MNRE Issues Draft Firmware Development Guidelines for Rooftop Solar Dataloggers
MNRE’s draft guidelines standardise firmware, APIs, cybersecurity and data communication for rooftop solar dataloggers under PM Surya Ghar: Muft Bijli Yojana, enabling interoperability nationwide.
April 02, 2026. By EI News Network
The Ministry of New and Renewable Energy has released draft 'Firmware Development Guidelines for Device Local Configuration & Remote Communication APIs' for dataloggers and remote monitoring systems deployed under PM Surya Ghar: Muft Bijli Yojana.
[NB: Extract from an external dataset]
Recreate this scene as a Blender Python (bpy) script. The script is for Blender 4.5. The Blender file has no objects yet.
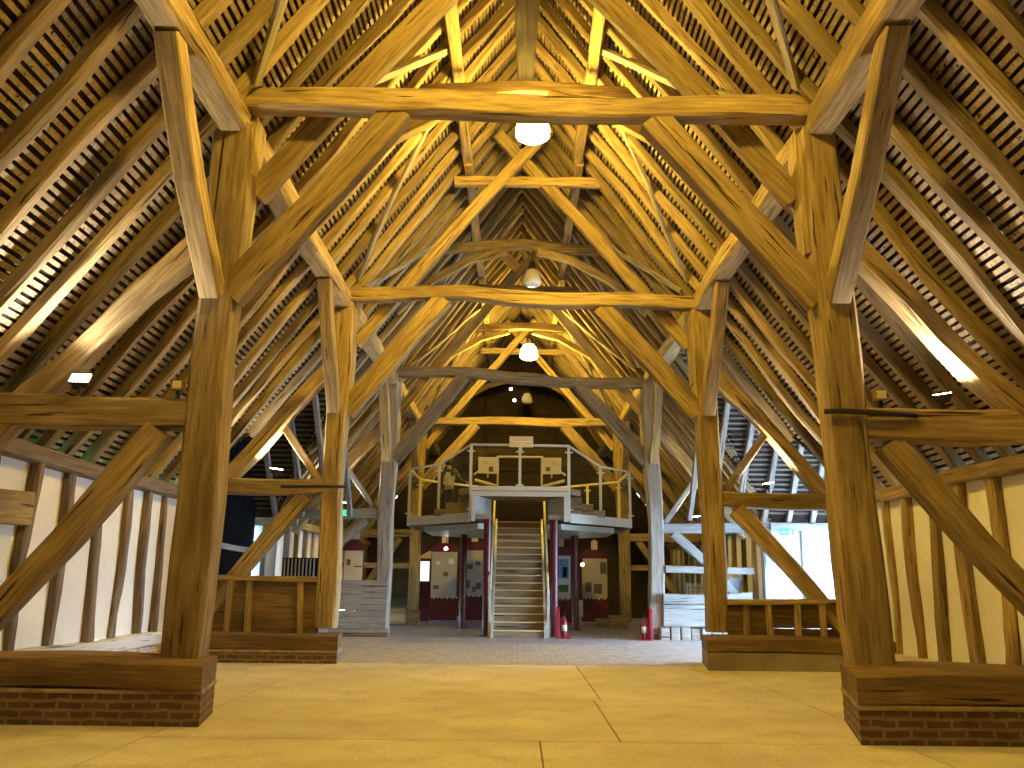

The draft sets out firmware API specifications for rooftop solar monitoring devices covering local HTTP-based configuration, cellular ISP configuration, secure SSL server communication, inverter communication through Serial and Modbus protocols, and UUID-based telemetry mapping for both single-phase and three-phase systems.
The ministry said the guidelines are intended to standardise firmware interfaces, device local configuration and remote communication APIs across manufacturers to ensure interoperability, cybersecurity, and data integrity. All APIs, payload fields, routes and parameters must be implemented exactly as prescribed, with no omission, renaming or modification permitted.
Under the draft, every RMS or datalogger device must carry a label or QR code displaying the default IP address, HTTP port, username, password, Wi-Fi SSID, IMEI number and serial number to simplify installation and commissioning.
The guidelines prescribe a token-based authentication mechanism under which users must first log in using a username and password. The device then generates an authentication token valid for 30 minutes, and every subsequent API request must include this token in the authorization header. Devices are required to verify the token’s presence, validity and expiry before processing any request.
The draft also mandates certificate-based secure communication. Each device must be provisioned with three certificates — rootCA.pem, client.pem and key.pem — uploaded separately through the prescribed API endpoint. These certificates are required before the datalogger can establish a secure TLS connection with the remote server or broker. The private key cannot be exposed, returned or logged at any stage.
A dedicated API will initiate the secure broker connection, while another API will track connection status through six defined stages, ranging from certificate loading to successful handshake publication.
The guidelines include four mandatory parameter mapping tables covering single-phase and three-phase inverters as well as single-phase and three-phase DLMS solar energy meters. These tables specify the exact parameters that manufacturers must support, including voltage, current, power, energy generation, frequency, meter serial number, power factor, tamper count, alarm thresholds and register addresses.
For single-phase inverters, the draft lists 23 mandatory parameters, while three-phase inverter systems require 43 parameters. Similarly, 31 parameters have been prescribed for single-phase DLMS meters and 38 for three-phase meters.
Each parameter must include details such as tag name, whether it is readable or writable, data type, Modbus register address, multiplication factor, virtual device group and alarm limits. The ministry has specified that all parameters are mandatory and must be implemented exactly as defined.
The document further introduces an offline data retrieval API that allows day-wise download of historical system records through a paginated format using record offsets and count.
In cases where internet connectivity is unavailable, the draft provides for an optional SMS-based fallback mechanism. Where GSM connectivity is active, the datalogger must send one SMS every day containing that day’s generation and cumulative lifetime energy. Only a pre-authorised master mobile number will be permitted to issue configuration commands to the device.
The ministry has invited comments and suggestions from datalogger manufacturers, inverter manufacturers, DISCOMs, system integrators, technical institutions and other domain experts. Stakeholders have been asked to submit their responses within 15 days of the memorandum’s issuance, making April 11, 2026, the deadline.